Nel lavoro che affronta in prima battuta i rapporti tra il pensiero del giovanissimo Leopardi, le letture filosofiche e i percorsi biografici, l’autrice coltiva non tanto la preoccupazione strettamente filologica e filosofica, quanto piuttosto l’intuizione e l’attenzione ai passaggi e ai segreti collegamenti tra contenuti e personaggi del Dialogo filosofico sopra un moderno libro (1812).

Parte non trascurabile dell’opera è riservata, d’altra parte, all’analisi delle complesse e non sempre chiarite interferenze tra Leopardi e i filosofi moderni, Kant e la scuola tedesca in particolare, con sottolineature di significativo spessore per i pensatori di maggiore affinità con il Recanatese, Rousseau e Pascal. L’interrogativo di fondo: “Leopardi ateo e materialista o religioso?” viene affrontato espressamente nell’ultimo capitolo, in termini che invitano ad un rpensamento delle posizioni leopardiane sullo specifico. Anche in questo caso, l’autrice fa tesoro di una indicazione di “metodo” dello stesso Leopardi: “Oltreché a chi manca il colpo d’occhio, non può veder molti né grandi rapporti, e chi non vede molti e grandi rapporti, erra per necessità bene spesso (…). L’esattezza è buona per le parti, ma non per il tutto”.


pres. Roma aprile 1998
 
“La Marcon percorre le diverse tappe della formazione del suo (di Leopardi) pensiero, senza mai perdere di vista la totale originalità della sua natura di filosofo… e nel rispetto dell’aspirazione leopardiana a recuperare l’unità della figura di poeta-filosofo, in sé molto più completa e in grado di cogliere il vero delle cose delle due figure separate… Alla luce di questo accurato studio di Loretta Marcon emerge un’immagine più completa e fedele del poeta-filosofo di Recanati, che sarebbe ingiusto definire semplicisticamente un disperato pessimista, chiudendo gli occhi davanti alla ricchezza e al coraggio del suo pensiero. Ma – anche Leopardi lo scriveva – gli uomini non amano sentire la verità e odiano chi osa pronunciarla”.  (Patrizia Licata, “La Scrittura”, n. 5, Primavera 1997).

 “La prima considerazione da fare al termine della lettura – avida – di queste pagine è che si tratta, a mio avviso, di un saggio anomalo, nell’accezione più lusinghiera del termine, poiché, pur affrontando un argomento già ampiamente dibattuto, non cede alle lusinghe della banalità e della retorica. E’ un libro originale per le emozioni che ci vengono trasmesse e che prescindono dal fascino che Giacomo Leopardi, personalità quanto mai attuale, continua ad esercitare ancora oggi… Loretta Marcon si avvale di una nutrita bibliografia e traccia il suo personale cammino di ricerca all’interno dell’universo leopardiano, motivando puntigliosamente le sue tesi ed utilizzando un linguaggio scorrevole e rigoroso… Un saggio equilibrato ed esauriente, scritto con passione e chiarezza”.  (Gaja Cenciarelli, “Roma centro storico”, n. 3, settembre 1998).
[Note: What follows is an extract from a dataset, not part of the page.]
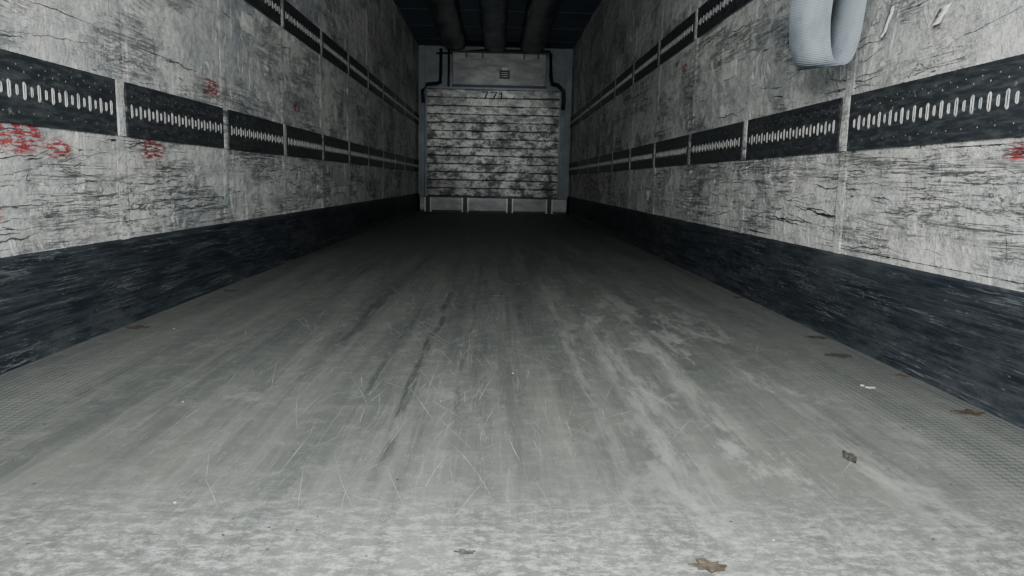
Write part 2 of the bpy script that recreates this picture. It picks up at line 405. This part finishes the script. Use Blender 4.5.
p=MB('brackets',[M['steel'],M['black']],root2)
for x in (-1.10,-.50,.22,.86):
    p.box((x-.055,BY-.075,.0),(x-.035,BY-.04,.232)); p.box((x+.035,BY-.075,.0),(x+.055,BY-.04,.232)); p.box((x-.034,BY-.046,.0),(x+.034,BY-.04,.232),1)
p.box((XL+.06,BY-.05,.0),(XR-.06,BY-.04,.03),1)
p.done()

root3=empty('refrigeration_evaporator_unit')
p=MB('housing',[M['sill'],M['black'],M['plate']],root3)
vs=[(-.72,YB-.18,2.03),(.75,YB-.18,2.03),(.75,YB-.001,1.98),(-.72,YB-.001,1.98),(-.72,YB-.42,2.40),(.75,YB-.42,2.40),(.75,YB-.001,2.50),(-.72,YB-.001,2.50),(-.72,YB-.42,2.49),(.75,YB-.42,2.49)]
p.add(vs,[(0,1,2,3),(0,4,5,1),(4,8,9,5),(8,7,6,9),(1,5,9,6,2),(0,3,7,8,4)],0)
p.done(.01)
p=MB('trim',[M['black'],M['steel']],root3)
p.box((-.74,YB-.44,2.485),(.77,YB-.0,2.51)); p.box((-.74,YB-.20,1.99),(.77,YB-.17,2.03))
p.box((.02,YB-.36,2.12),(.18,YB-.30,2.24)); p.box((.06,YB-.37,2.24),(.14,YB-.34,2.28),1)
for i in range(3): p.box((.05,YB-.365,2.14+.03*i),(.15,YB-.36,2.146+.03*i),1)
for x in (-.5,-.25,.4,.62): p.box((x-.01,YB-.43,2.41),(x+.01,YB-.415,2.48))
p.done()
p=MB('hoses',[M['black']],root3)
p.tube([(-.93,YB-.03,2.60),(-.93,YB-.08,2.2),(-.93,YB-.15,2.06),(-.98,YB-.34,2.02),(-1.12,YB-.38,2.0),(-1.19,YB-.40,1.9),(-1.18,YB-.38,1.72)],.026)
p.tube([(-.80,YB-.05,2.6),(-.80,YB-.1,2.1),(-.80,YB-.1,2.0)],.018)
p.tube([(.84,YB-.05,2.56),(.85,YB-.1,2.2),(.86,YB-.30,2.06),(.95,YB-.36,2.03),(1.04,YB-.38,1.93),(1.045,YB-.38,1.78),(1.03,YB-.36,1.66)],.03)
p.tube([(-1.0,YB-.08,2.52),(-.8,YB-.08,2.53),(-.2,YB-.46,2.53),(.8,YB-.46,2.53),(.84,YB-.08,2.53)],.014)
p.done(0,True)
p=MB('trim_1',[M['back']]); 
p.box((XL,YB-.03,.23),(XL+.10,YB-.001,H)); p.box((XR-.10,YB-.03,.23),(XR,YB-.001,H)); p.done(.004)

def duct(x0,w,dep,mat,ph):
    d=MB('ceiling_air_duct',[mat]); ns=90;m=16;vs=[];fs=[]
    ya,yb=.9,YB-.50
    for i in range(ns+1):
        y=ya+(yb-ya)*i/ns; sag=dep*(.75+.35*mnoise.noise(Vector((y*1.3,ph,0)))+.25*abs(math.sin(y*math.pi/1.1)))
        sx=.05*mnoise.noise(Vector((y*.9,ph+5,0)))
        for k in range(m+1):
            a=math.pi*k/m; wr=1+.14*mnoise.noise(Vector((y*5,k*.6,ph)))
            vs.append((x0+sx*math.sin(a)+w/2*math.cos(a)*wr,y,H-.008-sag*max(math.sin(a),0)**.7*wr))
    for i in range(ns):
        for k in range(m): q=i*(m+1)+k; fs.append((q,q+1,q+m+2,q+m+1))
    fs.append(tuple(range(m+1))); fs.append(tuple(ns*(m+1)+k for k in range(m+1)))
    d.add(vs,fs,0); d.done(0,True)
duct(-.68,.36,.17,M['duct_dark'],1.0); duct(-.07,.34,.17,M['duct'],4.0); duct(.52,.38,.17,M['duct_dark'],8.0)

# ---------------------------------------------------------------- webbing strap loop
s=MB('webbing_strap',[M['web'],M['steel']])
path=[]
def P(x,z,y): path.append(Vector((x,y,z+.006)))
P(1.10,1.33,2.30);P(1.06,1.34,2.28);P(.965,1.28,2.23);P(.910,1.15,2.20);P(.890,1.02,2.19);P(.892,.93,2.19);P(.912,.872,2.20);P(.948,.855,2.215);P(.985,.872,2.235);P(1.013,.93,2.25);P(1.03,1.02,2.26);P(1.045,1.12,2.27);P(1.07,1.22,2.29);P(1.10,1.28,2.32)
def cr(ps,n=8):
    o=[]
    for i in range(len(ps)-1):
        a=ps[max(i-1,0)];b=ps[i];c=ps[i+1];d=ps[min(i+2,len(ps)-1)]
        for k in range(n):
            t=k/n; o.append(.5*((2*b)+(c-a)*t+(2*a-5*b+4*c-d)*t*t+(3*b-a-3*c+d)*t**3))
    o.append(ps[-1]); return o
pp=cr(path); k=len(pp); vs=[];fs=[]
for i,q in enumerate(pp):
    d=(pp[min(i+1,k-1)]-pp[max(i-1,0)]).normalized()
    u=i/(k-1)
    wdir=Vector((.85-.60*u,-.5-.45*u,0))
    wdir=(wdir-d*wdir.dot(d)).normalized(); nn=d.cross(wdir).normalized(); hw=.060
    for a,t in ((-1,-1),(1,-1),(1,1),(-1,1)): vs.append(q+wdir*hw*a+nn*.0015*t)
for i in range(k-1):
    for j in range(4): fs.append((i*4+j,i*4+(j+1)%4,(i+1)*4+(j+1)%4,(i+1)*4+j))
fs+= [(0,1,2,3),((k-1)*4,(k-1)*4+1,(k-1)*4+2,(k-1)*4+3)]
s.add(vs,fs,0)
s.box((1.085,2.24,1.265),(1.115,2.38,1.345),1); s.tube([(1.10,2.31,1.34),(1.13,2.31,1.37),(1.175,2.31,1.37)],.012,1)
s.done(0,True)

def peel(name,y,z,w,h):
    p=MB(name,[M['peel']]); n=10; vs=[];fs=[]
    for i in range(n+1):
        u=i/n; off=.002+.03*u*u
        zz=z-h*u
        for q in (-1,1): vs.append((XR-off-.004*random.random(),y+q*w/2*(1-.3*u)+.01*math.sin(u*4),zz))
    for i in range(n): fs.append((2*i,2*i+1,2*i+3,2*i+2))
    p.add(vs,fs); o=p.done(0,True); m=o.modifiers.new('s','SOLIDIFY'); m.thickness=.002
peel('peeling_tape',2.33,1.06,.025,.09); peel('peeling_tape',2.05,1.0,.05,.05)

# ---------------------------------------------------------------- debris
def flake(name,x,y,rx,ry,mat,h=.006,n=15,rot=0):
    p=MB(name,[mat]); vs=[];fs=[]
    top=[];bot=[]
    for k in range(n):
        a=2*math.pi*k/n; q=random.uniform(.45,1.2); dx=rx*q*math.cos(a);dy=ry*q*math.sin(a)
        X=x+dx*math.cos(rot)-dy*math.sin(rot);Y=y+dx*math.sin(rot)+dy*math.cos(rot)
        bot.append((X,Y,.0008)); top.append((X,Y,h*random.uniform(.4,1)))
    vs=bot+top+[(x,y,h*.7)]
    fs=[(k,(k+1)%n,n+(k+1)%n,n+k) for k in range(n)]+[(n+k,n+(k+1)%n,2*n) for k in range(n)]+[tuple(range(n))[::-1]]
    p.add(vs,fs); p.done()
fw=Vector((-15.5,107,-F)).normalized(); ph=math.radians(1.0)
u0=Vector((math.sin(ph),math.cos(ph),0)); upc=(u0-fw*u0.dot(fw)).normalized(); rc=fw.cross(upc)
R=Matrix((rc,fw,upc))
def fl(px,py):
    d=R@Vector((px-512,288-py,-F)); t=-CZ/d.z; return d.x*t,d.y*t
for (px,py,rx,ry,mt,nm,h) in [(710,567,.026,.016,'leaf','dry_leaf',.005),(968,413,.035,.025,'leaf','dry_leaf',.004),(849,459,.008,.022,'chip','wood_chip',.012),
    (870,388,.014,.008,'paper','paper_scrap',.003),(862,386,.006,.005,'paper','paper_scrap',.003),(140,328,.05,.03,'chip','wood_chip',.004),(230,291,.06,.03,'chip','wood_chip',.004),
    (495,296,.04,.02,'leaf','dry_leaf',.006),(512,284,.04,.02,'leaf','dry_leaf',.006),(527,284,.03,.02,'leaf','dry_leaf',.006),(820,338,.05,.03,'chip','wood_chip',.003),(840,356,.04,.03,'chip','wood_chip',.003),
    (900,376,.02,.015,'leaf','dry_leaf',.004),(465,553,.014,.005,'chip','wood_chip',.004),(280,268,.05,.03,'leaf','dry_leaf',.004),(740,298,.03,.03,'chip','wood_chip',.004)]:
    x,y=fl(px,py); flake(nm,x,y,rx,ry,M[mt],h)
cr_=MB('floor_crumbs',[M['chip'],M['paper'],M['leaf']])
for i in range(320):
    x=random.uniform(-1.2,1.1); y=.95+8*random.random()**1.4; r=random.uniform(.0012,.0035); 
    vs=[(x+r*random.uniform(.5,1.3)*math.cos(a*1.2566),y+r*random.uniform(.5,1.3)*math.sin(a*1.2566),.0008) for a in range(5)]+[(x,y,r*.7)]
    cr_.add(vs,[(a,(a+1)%5,5) for a in range(5)]+[(4,3,2,1,0)],random.choice([0,0,0,0,1,2]))
cr_.done()

# ---------------------------------------------------------------- camera
cam=bpy.data.cameras.new('cam'); co=bpy.data.objects.new('camera',cam); scene.collection.objects.link(co)
cam.sensor_width=36; cam.lens=F/1024*36; cam.clip_start=.02
co.matrix_world=Matrix.Translation((0,0,CZ))@R.to_4x4(); scene.camera=co

# ---------------------------------------------------------------- light
w=bpy.data.worlds.new('world'); scene.world=w; w.use_nodes=True
bg=w.node_tree.nodes['Background']; bg.inputs[0].default_value=(.38,.70,1,1); bg.inputs[1].default_value=.60
def area(name,loc,tgt,sx,sy,pw,col,portal=False,spread=180):
    l=bpy.data.lights.new(name,'AREA'); l.shape='RECTANGLE'; l.size=sx;l.size_y=sy;l.energy=pw;l.color=col
    o=bpy.data.objects.new(name,l); scene.collection.objects.link(o); o.location=loc
    o.rotation_euler=(Vector(tgt)-Vector(loc)).to_track_quat('-Z','Y').to_euler()
    l.spread=math.radians(spread)
    if portal: l.cycles.is_portal=True
    return o
area('door_opening_portal',(-.05,Y0+.01,1.32),(-.05,5,1.32),2.4,2.6,1,(1,1,1),True)
area('flash_lamp',(0,.05,1.0),(0,5,1.0),.7,.5,112,(1,.995,.96))
sp=bpy.data.lights.new('bulkhead_fill_spot','SPOT'); sp.energy=1000; sp.spot_size=math.radians(12.4); sp.spot_blend=.9; sp.shadow_soft_size=.08; sp.color=(.93,.97,1)  # added fill spot that brightens the far bulkhead, no torch stands here
so=bpy.data.objects.new('bulkhead_fill_spot',sp); scene.collection.objects.link(so); so.location=(0,-.1,.9)
so.rotation_euler=(Vector((-.06,YB,1.2))-Vector(so.location)).to_track_quat('-Z','Y').to_euler()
 “Nel volume si ragiona di Leopardi filosofo ma, come tanti concordano, l’argomentare del genio di Recanati non ebbe mai carattere di vero e proprio sistema, né le sue idee si potranno facilmente ricondurre ad un particolare movimento filosofico, così come è da rigettare – la Marcon ne è fermamente convinta – la teoria di un Leopardi “acquietato” in un ateismo e in un materialismo troppo semplificanti… Giovanni Gentile afferma che “questa filosofia dei poeti non è la filosofia dei filosofi, e bisogna trattarla, per non snaturarla e distruggerla, con molta delicatezza”. E di tale delicatezza fa un prudente uso Loretta Marcon nel ricostruire, interpretandola con personale sensibilità, l’evoluzione filosofica di Giacomo leopardi il quale – lo si sottolinea più volte nel saggio – pervenne a conclusioni di estrema originalità”.  (Paolo Maggiolo, “Padova e il suo territorio”, n. 78, aprile 1999).